A - I do remember what they said during this band meeting. Here I was. I followed the group in. They get dressed, whatever. I was just looking for a place to be out of the way, so nobody discovered my ruse. I just saw a folding chair and I sat down. Then this guy in a striped, white suit comes over. It's Ray Manzarek. He says, "Hey man, you're in my seat." And I said, "Oh, God. I'm sorry." I got up and that's when Morrison comes over to him and then he turned to me and said, "You can have it for now. Just excuse me." They just moved about a foot over to have this private conversation. And Morrison said, "Listen, I want you," to Manzarek who was some kind of musical director, "to just vamp the beginning of the opening song and you can just keep playing the beginning." I think it was "Backdoor Man". "Just keep that over and over again until the curtain goes up and I'm going to hold onto the curtain as it goes up, as high as I can go without killing myself and drop off the stage." That's when John goes into the drum roll kind of thing. That's what they were talking about. I could hear this and I'm thinking I'm such a lucky kid. I couldn't believe it. After the show, Morrison was frenzied. It was like he was not the same guy anymore. He wasn't like this intelligent film director, theatrical producer. He was like a crazed alcoholic. He led like an entourage of people outside of the theatre, searching for an open bar, an open restaurant that served alcohol. There were like twenty people following him down the street. It was just so different. It was weird. It was Dr. Jekyll and Mr. Hyde.
Q - You said you felt "the dark energy of Jim Morrison up close." What did you mean by that, the alcoholic trance he was in?
A - Yeah. When he crashed through the doors of a restaurant he just slammed the door open and went in and when he found out they didn't serve beer or alcohol he crashed right out, just like a furious guy, like a bull in a china shop. He charged down the street, looking for another open place. I thought to myself, I don't want to be any part of that. The third time I saw The Doors I was backstage, talking to The Who, and The Doors were onstage. In the middle of their concert the backstage door crashes open again and there's a girl being carried in with a cracked open head and blood dripping down and six people were holding her up, trying to take her someplace to lie her down. Morrison follows her in. It just seems like it was dark energy to me. Jimi Hendrix didn't do things like that. Janis Joplin didn't do things like that.
Q - What did Morrison do that night?
A - He incited a riot basically and the cops surrounded the stage. People started throwing chairs and she got hit with a thrown chair. Morrison didn't like cops. He had an incident with a cop in New Haven a few months before that. He wound up getting maced by a cop backstage 'cause he wouldn't listen to the cop's direction. He wouldn't leave that particular area.

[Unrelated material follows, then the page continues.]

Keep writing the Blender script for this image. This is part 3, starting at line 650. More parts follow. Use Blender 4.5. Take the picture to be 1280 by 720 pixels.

So, it just seemed like trouble followed him and of course he was busted in Florida for supposedly exposing himself.
Q - You shared an elevator ride with The Rolling Stones and got to go to their press conference?
A - The first part is correct. I didn't make it to the press conference because the bodyguard, it was his first week of being hired. He makes the mistake of letting me on the elevator and excluding the new guitar player, Mick Taylor. That must've felt terrible to him when he's not making a great impression. Then Mick Taylor hangs on the elevator door. "Let me in! Let me in!", and there's hundreds of people around, girls pulling on his hair. He gets in and they're all laughing at him. Not the bodyguard, but The Stones are laughing at him. I'm in the corner trying to be invisible and the bodyguard looks at me and says, "You stay in this elevator when this elevator stops." Really threatening. You don't need that much for a 17-year-old. It was November, 1969. They knew I was intimidated by everything. So, I didn't really give them eye contact in this elevator ride, which was more than sixty flights up to The Rainbow Room. But I did check out their clothes pretty closely and I realized they were wearing pancake makeup. I thought, "The Stones wearing makeup?" (laughs) I never saw anything like that in my life. But then they got off the elevator. The bodyguard looked at me again. He was a guy named Tony Funches, I later found out. He was also a bodyguard for Jim Morrison. He looked at me threatening me menacingly. Keith Richards paused when he got off the elevator and he turned around and crouched down and did like a Jimmy Cagney thing with his fingers out like a pistol and took off. So, he interacted with me. That was very nice. He made a joke of it.
Q - How many people would have loved to have had that up close, personal contact with The Stones and Keith Richards!
A - This was way too close. Almost in every situation I got way closer than I ever imagined because usually when I went to photograph these bands I took my telephoto lens because I thought I'd be miles away and yet here I am in an elevator. I can't use my telephoto lens in an elevator. Backstage with Jimi Hendrix I can barely get back far enough to get a couple of decent shots.
Q - Since you photographed so many of these Classic bands, wasn't it a bit of a downer to go into teaching?
A - It's funny. I try to rationalize it not following through, but my heroes started dying off. A friend of mine joined a band and he died of a heroin overdose. I just knew something dark would happen to me because I had kind of an addictive personality and I was shy. And when people tell you how great you are, you're shy and you don't have to do any of the work, they do it for you. They give you this and they give you that, I'd be dead in a bathtub or in a New Orleans hotel room. I just know I would have. Annie Leibovitz, who went on tour with The Stones, or even earlier, wound up being addicted to heroin as did many people. That was my dream, to go on tour with The Stones.
Q - The people that you photographed were not only talented, but had some mystery around them, some kind of aura. I don't see anybody like that around today.
A - I don't know why. God knows there should be a Renaissance. We're overdue.
Q - Taylor Swift is getting a lot of attention and has had a lot of success, but you can't compare her to Janis Joplin, Jimi Hendrix or Jim Morrison.
A - I can't imagine Janis Joplin wearing a bathing suit onstage either. I asked this young woman, "Why does Taylor Swift wear a bathing suit onstage?" And the young women said, "Because she can." Whatever that means. I'm glad she can. Jim Morrison didn't wear a bathing suit on stage and neither did Jimi.